[Exercise description] Copy these lines exactly and nothing else: from the line holding "Write a Blender" to the line holding "random.seed(7)", both lines included.

(Data extracted from a collection)
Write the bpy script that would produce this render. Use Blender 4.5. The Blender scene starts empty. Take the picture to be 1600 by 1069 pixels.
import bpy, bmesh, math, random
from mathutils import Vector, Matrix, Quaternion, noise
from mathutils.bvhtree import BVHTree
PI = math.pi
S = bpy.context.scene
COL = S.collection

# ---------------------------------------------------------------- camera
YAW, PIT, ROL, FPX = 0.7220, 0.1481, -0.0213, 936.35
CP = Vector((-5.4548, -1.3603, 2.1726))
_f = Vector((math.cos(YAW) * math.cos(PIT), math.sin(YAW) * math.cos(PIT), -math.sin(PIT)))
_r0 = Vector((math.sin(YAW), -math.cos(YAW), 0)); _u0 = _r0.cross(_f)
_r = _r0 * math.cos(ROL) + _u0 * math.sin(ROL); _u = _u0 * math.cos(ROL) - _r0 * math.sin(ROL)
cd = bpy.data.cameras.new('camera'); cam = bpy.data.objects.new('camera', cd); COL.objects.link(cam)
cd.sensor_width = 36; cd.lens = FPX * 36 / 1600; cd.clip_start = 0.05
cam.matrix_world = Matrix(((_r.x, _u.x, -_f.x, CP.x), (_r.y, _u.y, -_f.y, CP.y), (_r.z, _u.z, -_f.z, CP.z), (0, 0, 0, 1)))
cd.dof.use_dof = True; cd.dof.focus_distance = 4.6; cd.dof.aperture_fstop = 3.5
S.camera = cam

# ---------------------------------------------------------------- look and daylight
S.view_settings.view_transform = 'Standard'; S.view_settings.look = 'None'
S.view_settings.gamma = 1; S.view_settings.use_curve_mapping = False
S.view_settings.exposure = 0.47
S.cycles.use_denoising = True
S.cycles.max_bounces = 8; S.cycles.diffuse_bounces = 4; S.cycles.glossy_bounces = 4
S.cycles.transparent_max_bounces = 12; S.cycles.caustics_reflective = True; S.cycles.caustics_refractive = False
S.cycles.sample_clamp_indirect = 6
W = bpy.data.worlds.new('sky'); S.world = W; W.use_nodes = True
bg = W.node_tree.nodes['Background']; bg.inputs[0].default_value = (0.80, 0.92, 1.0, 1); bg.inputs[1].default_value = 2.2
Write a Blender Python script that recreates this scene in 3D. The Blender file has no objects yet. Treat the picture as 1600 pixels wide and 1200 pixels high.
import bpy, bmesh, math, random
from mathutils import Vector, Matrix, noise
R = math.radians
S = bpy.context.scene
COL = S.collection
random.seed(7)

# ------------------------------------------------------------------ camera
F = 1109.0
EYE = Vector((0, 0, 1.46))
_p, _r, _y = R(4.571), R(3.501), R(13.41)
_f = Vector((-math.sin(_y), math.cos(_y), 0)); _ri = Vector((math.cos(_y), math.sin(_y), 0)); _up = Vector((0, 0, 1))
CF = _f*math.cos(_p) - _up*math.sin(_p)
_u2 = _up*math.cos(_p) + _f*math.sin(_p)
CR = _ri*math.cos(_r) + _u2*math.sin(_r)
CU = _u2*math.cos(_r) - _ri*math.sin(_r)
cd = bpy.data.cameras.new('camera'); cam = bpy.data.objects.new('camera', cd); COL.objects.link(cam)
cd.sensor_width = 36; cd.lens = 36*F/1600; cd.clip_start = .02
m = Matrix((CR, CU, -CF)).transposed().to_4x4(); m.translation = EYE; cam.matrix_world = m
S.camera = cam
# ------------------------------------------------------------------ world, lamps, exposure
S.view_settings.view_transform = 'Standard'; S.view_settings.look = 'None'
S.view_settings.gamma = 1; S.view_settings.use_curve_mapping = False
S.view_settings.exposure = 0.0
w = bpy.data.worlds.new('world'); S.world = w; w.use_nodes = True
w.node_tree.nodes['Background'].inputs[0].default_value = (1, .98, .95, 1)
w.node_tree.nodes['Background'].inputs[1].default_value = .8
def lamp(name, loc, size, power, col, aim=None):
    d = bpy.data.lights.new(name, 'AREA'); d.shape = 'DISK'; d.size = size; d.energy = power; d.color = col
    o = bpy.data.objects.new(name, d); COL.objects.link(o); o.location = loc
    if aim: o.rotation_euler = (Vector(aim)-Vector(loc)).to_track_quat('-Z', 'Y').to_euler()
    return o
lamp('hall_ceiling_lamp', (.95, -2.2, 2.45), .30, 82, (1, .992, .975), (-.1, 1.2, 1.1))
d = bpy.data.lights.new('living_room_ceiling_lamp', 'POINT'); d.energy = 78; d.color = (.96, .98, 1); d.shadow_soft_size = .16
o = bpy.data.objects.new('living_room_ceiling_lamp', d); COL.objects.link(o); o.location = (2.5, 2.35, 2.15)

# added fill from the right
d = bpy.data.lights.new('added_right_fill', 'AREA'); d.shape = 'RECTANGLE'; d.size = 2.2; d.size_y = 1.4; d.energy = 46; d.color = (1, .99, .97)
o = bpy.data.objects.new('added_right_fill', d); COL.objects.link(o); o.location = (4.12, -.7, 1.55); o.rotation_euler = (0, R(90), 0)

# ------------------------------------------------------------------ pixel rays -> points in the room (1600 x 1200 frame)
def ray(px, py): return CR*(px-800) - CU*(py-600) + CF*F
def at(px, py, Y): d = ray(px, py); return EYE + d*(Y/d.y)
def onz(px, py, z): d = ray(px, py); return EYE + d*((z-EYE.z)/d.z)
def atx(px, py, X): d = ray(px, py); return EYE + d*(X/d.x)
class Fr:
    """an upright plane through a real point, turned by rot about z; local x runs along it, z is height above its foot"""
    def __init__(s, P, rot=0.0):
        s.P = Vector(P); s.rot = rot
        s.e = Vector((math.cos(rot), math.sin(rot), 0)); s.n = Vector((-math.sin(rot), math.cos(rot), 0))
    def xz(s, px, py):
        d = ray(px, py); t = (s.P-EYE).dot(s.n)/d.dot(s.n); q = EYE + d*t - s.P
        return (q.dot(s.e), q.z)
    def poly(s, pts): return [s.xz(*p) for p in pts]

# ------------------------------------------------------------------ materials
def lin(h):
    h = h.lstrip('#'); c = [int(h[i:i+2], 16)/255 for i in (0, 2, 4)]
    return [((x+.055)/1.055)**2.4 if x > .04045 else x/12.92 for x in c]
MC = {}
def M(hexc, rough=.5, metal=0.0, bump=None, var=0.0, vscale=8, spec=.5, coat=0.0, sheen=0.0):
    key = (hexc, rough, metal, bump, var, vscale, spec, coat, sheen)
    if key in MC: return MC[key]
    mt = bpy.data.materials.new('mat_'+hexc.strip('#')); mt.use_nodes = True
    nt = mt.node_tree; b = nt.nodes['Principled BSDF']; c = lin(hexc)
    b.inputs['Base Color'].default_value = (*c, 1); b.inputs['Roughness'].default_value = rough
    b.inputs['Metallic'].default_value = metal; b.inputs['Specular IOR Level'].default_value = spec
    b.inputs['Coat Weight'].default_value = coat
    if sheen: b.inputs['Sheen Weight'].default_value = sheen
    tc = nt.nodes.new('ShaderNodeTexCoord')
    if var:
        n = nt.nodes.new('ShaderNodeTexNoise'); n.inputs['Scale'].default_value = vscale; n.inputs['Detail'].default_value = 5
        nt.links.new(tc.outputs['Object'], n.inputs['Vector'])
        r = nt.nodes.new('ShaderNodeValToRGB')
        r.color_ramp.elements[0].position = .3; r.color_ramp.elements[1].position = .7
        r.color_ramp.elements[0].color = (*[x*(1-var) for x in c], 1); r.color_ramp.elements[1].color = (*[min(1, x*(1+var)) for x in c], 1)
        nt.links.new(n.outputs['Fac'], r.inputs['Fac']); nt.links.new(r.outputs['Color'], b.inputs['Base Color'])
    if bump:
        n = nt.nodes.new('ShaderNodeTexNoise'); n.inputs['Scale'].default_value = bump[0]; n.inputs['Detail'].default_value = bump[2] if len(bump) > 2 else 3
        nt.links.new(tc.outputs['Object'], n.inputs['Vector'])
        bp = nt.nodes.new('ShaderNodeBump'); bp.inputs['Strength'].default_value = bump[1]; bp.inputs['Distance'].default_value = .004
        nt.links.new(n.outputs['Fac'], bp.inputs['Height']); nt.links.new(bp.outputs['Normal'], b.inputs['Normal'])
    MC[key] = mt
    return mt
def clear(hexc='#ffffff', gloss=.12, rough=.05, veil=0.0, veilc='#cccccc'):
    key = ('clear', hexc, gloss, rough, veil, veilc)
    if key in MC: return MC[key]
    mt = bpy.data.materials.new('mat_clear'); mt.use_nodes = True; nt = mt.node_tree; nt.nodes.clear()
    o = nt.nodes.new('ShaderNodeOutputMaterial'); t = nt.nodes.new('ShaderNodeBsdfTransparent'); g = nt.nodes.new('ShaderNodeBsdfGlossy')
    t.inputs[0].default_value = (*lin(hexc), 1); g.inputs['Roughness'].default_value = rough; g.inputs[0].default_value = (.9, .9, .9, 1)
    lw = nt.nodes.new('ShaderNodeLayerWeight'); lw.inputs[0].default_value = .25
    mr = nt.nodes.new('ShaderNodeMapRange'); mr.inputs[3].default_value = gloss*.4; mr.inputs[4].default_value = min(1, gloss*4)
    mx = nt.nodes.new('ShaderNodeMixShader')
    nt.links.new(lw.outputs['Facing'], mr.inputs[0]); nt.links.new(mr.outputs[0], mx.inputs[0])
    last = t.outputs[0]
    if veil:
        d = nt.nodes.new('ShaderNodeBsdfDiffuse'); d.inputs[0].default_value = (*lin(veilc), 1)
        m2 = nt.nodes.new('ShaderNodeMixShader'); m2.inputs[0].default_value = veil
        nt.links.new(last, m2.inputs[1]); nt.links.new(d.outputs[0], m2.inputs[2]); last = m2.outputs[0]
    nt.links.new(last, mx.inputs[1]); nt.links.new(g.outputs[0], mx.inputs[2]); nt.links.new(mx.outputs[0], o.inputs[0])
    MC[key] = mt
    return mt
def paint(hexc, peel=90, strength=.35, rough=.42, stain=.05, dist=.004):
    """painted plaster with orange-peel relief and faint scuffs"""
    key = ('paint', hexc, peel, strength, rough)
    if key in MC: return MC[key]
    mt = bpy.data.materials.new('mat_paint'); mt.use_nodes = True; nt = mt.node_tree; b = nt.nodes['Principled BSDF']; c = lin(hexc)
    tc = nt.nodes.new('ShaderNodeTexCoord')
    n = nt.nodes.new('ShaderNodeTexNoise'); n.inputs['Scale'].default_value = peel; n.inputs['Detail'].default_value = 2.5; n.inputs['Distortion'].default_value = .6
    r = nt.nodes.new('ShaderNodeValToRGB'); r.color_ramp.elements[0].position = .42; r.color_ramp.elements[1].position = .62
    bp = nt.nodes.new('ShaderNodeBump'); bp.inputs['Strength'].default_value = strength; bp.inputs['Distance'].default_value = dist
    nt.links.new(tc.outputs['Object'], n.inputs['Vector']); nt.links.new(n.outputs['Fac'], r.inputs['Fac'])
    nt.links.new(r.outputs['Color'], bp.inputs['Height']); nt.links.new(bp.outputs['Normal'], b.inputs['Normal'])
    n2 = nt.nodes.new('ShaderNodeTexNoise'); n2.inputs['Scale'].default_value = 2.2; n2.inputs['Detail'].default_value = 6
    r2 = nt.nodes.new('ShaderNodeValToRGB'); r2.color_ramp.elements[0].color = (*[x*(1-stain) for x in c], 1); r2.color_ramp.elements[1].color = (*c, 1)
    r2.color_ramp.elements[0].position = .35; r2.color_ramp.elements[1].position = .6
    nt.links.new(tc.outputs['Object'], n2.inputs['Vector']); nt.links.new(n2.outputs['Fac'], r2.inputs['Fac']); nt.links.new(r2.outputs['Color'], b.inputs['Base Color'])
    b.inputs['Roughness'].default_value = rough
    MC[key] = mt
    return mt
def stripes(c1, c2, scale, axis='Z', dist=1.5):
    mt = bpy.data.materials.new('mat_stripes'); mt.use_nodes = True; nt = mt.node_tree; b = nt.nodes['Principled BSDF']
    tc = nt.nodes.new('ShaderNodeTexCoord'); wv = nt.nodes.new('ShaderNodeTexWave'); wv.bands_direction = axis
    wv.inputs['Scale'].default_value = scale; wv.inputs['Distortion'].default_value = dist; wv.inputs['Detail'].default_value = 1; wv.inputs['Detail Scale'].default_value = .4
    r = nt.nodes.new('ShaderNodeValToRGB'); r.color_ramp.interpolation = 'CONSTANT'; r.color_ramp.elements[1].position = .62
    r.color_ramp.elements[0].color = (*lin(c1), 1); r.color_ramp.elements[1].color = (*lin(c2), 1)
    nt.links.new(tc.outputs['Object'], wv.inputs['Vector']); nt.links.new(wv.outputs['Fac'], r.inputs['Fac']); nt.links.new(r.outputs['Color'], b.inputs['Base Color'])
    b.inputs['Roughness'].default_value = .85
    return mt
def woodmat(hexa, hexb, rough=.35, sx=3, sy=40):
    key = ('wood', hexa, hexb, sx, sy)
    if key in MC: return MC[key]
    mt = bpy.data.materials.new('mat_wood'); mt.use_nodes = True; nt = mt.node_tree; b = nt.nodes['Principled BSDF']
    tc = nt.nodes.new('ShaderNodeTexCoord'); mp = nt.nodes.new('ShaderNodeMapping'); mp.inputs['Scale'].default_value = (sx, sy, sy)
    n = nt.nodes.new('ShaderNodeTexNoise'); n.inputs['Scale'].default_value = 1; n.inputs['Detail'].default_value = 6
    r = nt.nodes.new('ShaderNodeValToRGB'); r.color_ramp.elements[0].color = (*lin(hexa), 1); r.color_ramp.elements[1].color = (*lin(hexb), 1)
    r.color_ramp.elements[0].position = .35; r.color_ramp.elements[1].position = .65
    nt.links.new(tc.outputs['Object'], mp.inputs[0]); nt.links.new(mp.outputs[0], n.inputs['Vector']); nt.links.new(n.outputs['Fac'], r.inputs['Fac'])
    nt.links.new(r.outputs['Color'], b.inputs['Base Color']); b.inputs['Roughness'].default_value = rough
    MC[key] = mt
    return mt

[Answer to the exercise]
Write a Blender Python script that recreates this scene in 3D. The Blender file has no objects yet. Treat the picture as 1600 pixels wide and 1200 pixels high.
import bpy, bmesh, math, random
from mathutils import Vector, Matrix, noise
R = math.radians
S = bpy.context.scene
COL = S.collection
random.seed(7)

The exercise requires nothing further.